Tuesday, March 22, 2005

Ave Ganesha

Uma vez eu já comentei aqui o meu desânimo com a culinária e os restaurantes americanos. Mas se tem uma coisa aqui que atiça o meu desejo, os meus sentidos, é a comida indiana. É uma riqueza de cheiros, sabores e texturas, que eu sempre devoro com intenso prazer e satisfação. Amo curry, daal (lentilhas), naan (pão), chicken tandoori, samosa (um pastel de forno com recheio de batata e outros legumes e temperos), chutney, e dá para montar um prato do jeito que a gente gosta no Brasil: arroz, daal substituindo o feijão, galinha e legumes, e para arrematar, o pão para passar nos diferentes molhos. Até o ano passado, eu vivia num buffet indiano chamado Jag's, cujo dono era o próprio chef e garçom. Fui uma de suas primeiras freguesas regulares; pedi a ele para diminuir a spicyness do curry e ele atendeu. Quando o Larry Rohter escreveu no NYT que o Lula era bêbado, Jag me sacaneou. Mas Jag estava velho e cansado, e decidiu fechar o restaurante em junho do ano passado. Fiquei arrasada, perdi meu lugar preferido para almoçar. Não há nenhum outro restaurante indiano nas redondezas. Até que, em fevereiro de 2005, chegou minha salvação. Um colega meu do trabalho, que foi do Peace Corps no Nepal, me indicou um novo restaurante indiano-nepalês que abriu pertinho de onde era o Jag's, oferecendo também buffet para almoço. Gente, agora não saio mais do Katmandu, como lá no mínimo duas vezes por semana. A variedade de pratos é enorme, e ainda por cima as sobremesas são deliciosas. Tem o arroz doce cremoso com pistaches, um negócio branco que lembra aquele doce de leite em quadrados, um bolinho de massa embebido em mel.

Ontem, minha colega americana que também é fanática por comida indiana começou a puxar papo com um dos donos, na hora de pagar o buffet no caixa. Ela queria saber porque a "deusa" naquele quadro tinha uma cabeça de elefante. O rapaz sorriu, se animou todo e começou a contar uma longa história sobre esse deus, que é homem e se chama Ganesha. O problema é que o sotaque dele era carregado, eu e Michelle não entedemos absolutamente nada, a não ser o final em que ele disse "matou o próprio filho" e "ir na floresta pegar a cabeça do primeiro ser que encontrasse". O rapaz ria, dizendo, "não é uma história engraçada"? E eu respondi, meio espantada, "mas é um pouco triste também, né?" Claro que fiquei intrigada e fui pesquisar sobre a história do Ganesha na internet. E o pior que a história é engraçada mesmo.
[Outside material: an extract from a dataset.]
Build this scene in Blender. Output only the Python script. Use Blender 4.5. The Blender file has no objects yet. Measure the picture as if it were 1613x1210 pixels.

Diz a mitologia hindu que a deusa Pavarti criou Ganesha a partir do ungüento de sândalo e pediu que ele montasse guarda à sua porta enquanto ela se banhava. O marido de Pavarti, o deus Shiva, chegou e se sentiu insultado quando Ganesha impediu a sua entrada. Num só golpe, cortou a cabeça do coitado. Quando Pavarti perguntou a Shiva onde estava o filho deles, que ela havia acabado de criar, Shiva ficou em maus lençóis. Ordenou então a seus guardas que fossem à floresta buscar a cabeça da primeira criatura que vissem, e a colocassem no corpo de Ganesha para fazê-lo voltar à vida. Daí surgiu a figura dessa divindade, que é considerado o deus dos recomeços, do início de uma nova vida, da prosperidade, e também um guardião e protetor dos inocentes contra o mal. Quadros e estátuas de Ganesha enfeitam festas de casamento, templos, casas, lojas e restaurantes, e um festival de 10 dias (Ganesh Chartuti) celebra o nascimento de Ganesha na Índia, entre agosto e setembro. Sua figura é rechonchuda e simpática, e ele é sábio, brincalhão e adora doces, principalmente o modak (veja a receita aqui), que costuma aparecer em uma de suas quatro mãos quando é representado na arte indiana.

Hoje de manhã comentei com minha colega, indiana das Ilhas Fiji, que adorei conhecer o Ganesha. Sei o que é recomeçar do zero, adoro guloseimas, e também sou meio goofy. Minha colega contou que recentemente, na Índia, a estátua de Ganesha num templo teria começado a verter leite pela tromba, gerando comoção entre hindus do mundo todo e iniciando uma peregrinação ao local (ela não lembra onde era). Nós rimos, enquanto lembrei de outras histórias semelhantes de santas católicas que choram, sangram, ou aparecem em janelas e sanduíches.